-- START Extracted records --

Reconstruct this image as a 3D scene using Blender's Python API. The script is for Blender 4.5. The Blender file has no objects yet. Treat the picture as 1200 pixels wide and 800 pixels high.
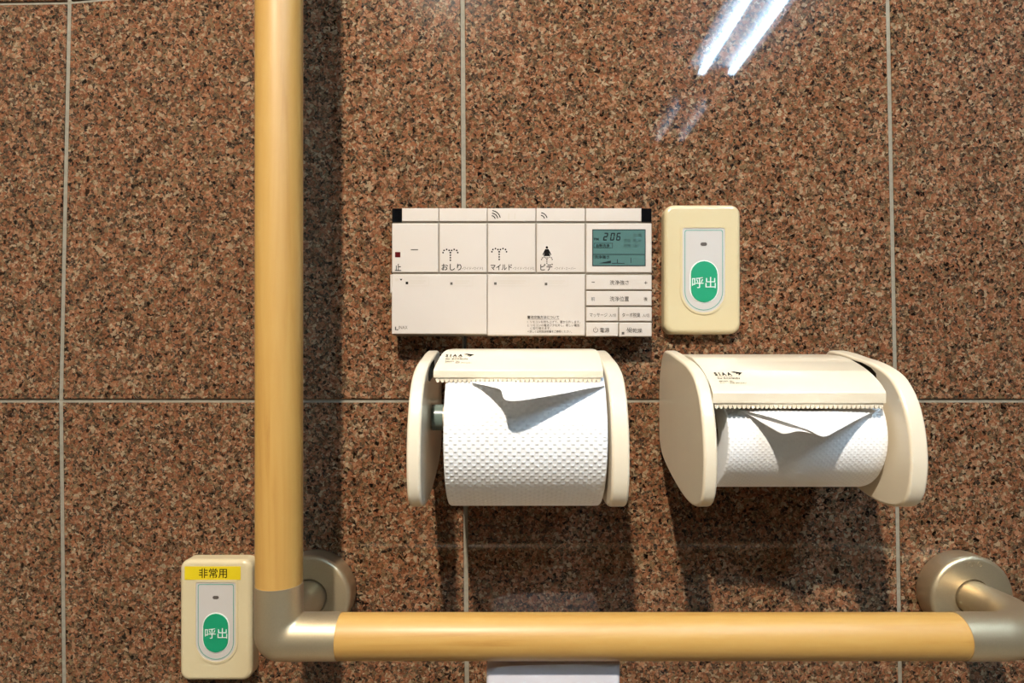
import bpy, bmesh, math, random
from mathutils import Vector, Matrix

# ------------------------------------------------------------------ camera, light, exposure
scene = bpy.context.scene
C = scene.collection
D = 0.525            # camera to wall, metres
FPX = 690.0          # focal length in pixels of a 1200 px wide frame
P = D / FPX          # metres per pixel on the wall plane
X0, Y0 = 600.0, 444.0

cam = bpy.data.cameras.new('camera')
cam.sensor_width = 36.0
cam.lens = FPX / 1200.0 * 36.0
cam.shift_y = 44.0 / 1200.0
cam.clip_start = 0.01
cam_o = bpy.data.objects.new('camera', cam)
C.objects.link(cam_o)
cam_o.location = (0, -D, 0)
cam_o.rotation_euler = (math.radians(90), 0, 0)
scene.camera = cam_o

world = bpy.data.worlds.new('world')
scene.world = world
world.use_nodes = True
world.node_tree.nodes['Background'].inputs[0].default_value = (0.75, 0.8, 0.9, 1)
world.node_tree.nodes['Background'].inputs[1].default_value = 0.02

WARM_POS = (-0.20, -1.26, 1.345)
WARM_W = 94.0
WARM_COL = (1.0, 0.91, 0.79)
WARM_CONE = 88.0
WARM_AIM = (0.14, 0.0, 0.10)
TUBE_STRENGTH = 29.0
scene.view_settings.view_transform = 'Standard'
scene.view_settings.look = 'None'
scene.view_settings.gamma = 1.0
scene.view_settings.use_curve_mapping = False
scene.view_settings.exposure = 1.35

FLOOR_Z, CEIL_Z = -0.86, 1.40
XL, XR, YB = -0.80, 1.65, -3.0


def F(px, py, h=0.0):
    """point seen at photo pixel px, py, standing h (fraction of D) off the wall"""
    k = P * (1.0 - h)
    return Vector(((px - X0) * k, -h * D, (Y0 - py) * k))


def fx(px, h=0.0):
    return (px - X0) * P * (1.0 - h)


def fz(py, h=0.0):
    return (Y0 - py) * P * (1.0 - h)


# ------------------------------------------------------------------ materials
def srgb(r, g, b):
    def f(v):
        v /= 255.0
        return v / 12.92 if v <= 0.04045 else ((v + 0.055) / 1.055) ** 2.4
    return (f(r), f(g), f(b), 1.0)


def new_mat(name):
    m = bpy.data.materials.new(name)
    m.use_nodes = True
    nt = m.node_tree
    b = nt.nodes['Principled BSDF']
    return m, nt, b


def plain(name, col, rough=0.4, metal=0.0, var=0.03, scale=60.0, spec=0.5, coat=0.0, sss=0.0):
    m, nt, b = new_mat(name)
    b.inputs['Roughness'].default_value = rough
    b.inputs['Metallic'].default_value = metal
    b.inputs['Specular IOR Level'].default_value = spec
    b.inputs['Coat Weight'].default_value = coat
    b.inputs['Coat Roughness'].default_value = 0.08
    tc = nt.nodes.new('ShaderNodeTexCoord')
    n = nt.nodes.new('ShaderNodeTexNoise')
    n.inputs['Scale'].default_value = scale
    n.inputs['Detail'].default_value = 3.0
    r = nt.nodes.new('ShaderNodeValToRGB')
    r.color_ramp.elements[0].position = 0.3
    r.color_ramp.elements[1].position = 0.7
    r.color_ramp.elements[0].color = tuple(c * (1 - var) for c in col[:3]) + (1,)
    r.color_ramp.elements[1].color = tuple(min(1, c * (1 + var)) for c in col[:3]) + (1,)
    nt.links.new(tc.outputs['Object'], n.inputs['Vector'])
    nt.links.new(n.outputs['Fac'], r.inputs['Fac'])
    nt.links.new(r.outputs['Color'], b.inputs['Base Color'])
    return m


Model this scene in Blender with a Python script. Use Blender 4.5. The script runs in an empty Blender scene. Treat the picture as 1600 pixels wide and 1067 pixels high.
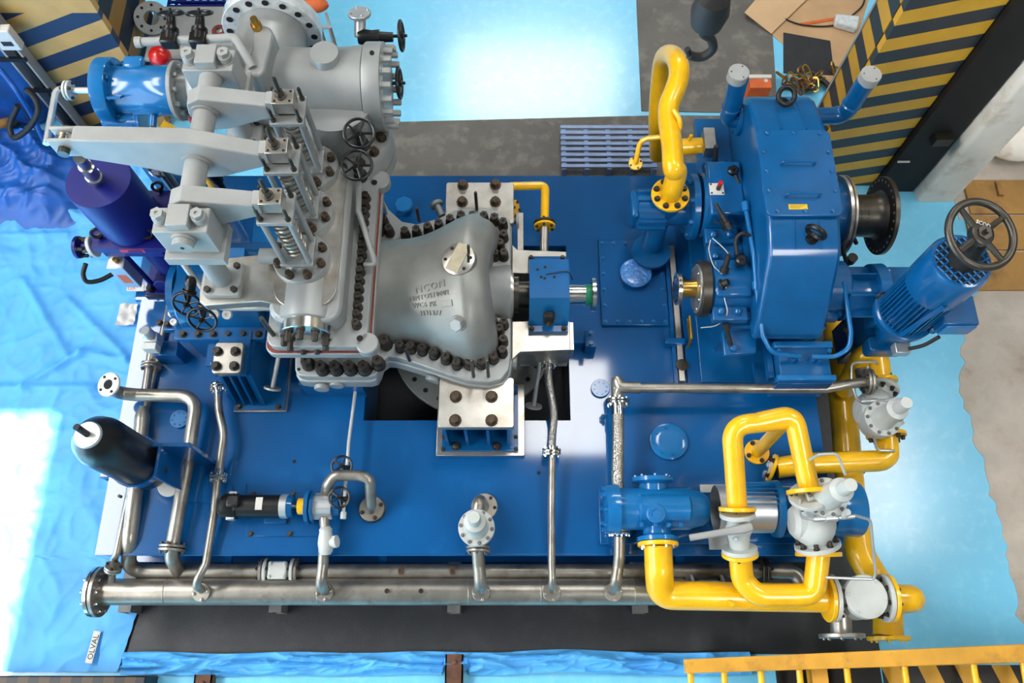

-- END Extracted records --

▸ **Given request**
From the data above, copy out every line with the string "Python" in it.

▸ **Answer to this problem**
Reconstruct this image as a 3D scene using Blender's Python API. The script is for Blender 4.5. The Blender file has no objects yet. Treat the picture as 1200 pixels wide and 800 pixels high.
Model this scene in Blender with a Python script. Use Blender 4.5. The script runs in an empty Blender scene. Treat the picture as 1600 pixels wide and 1067 pixels high.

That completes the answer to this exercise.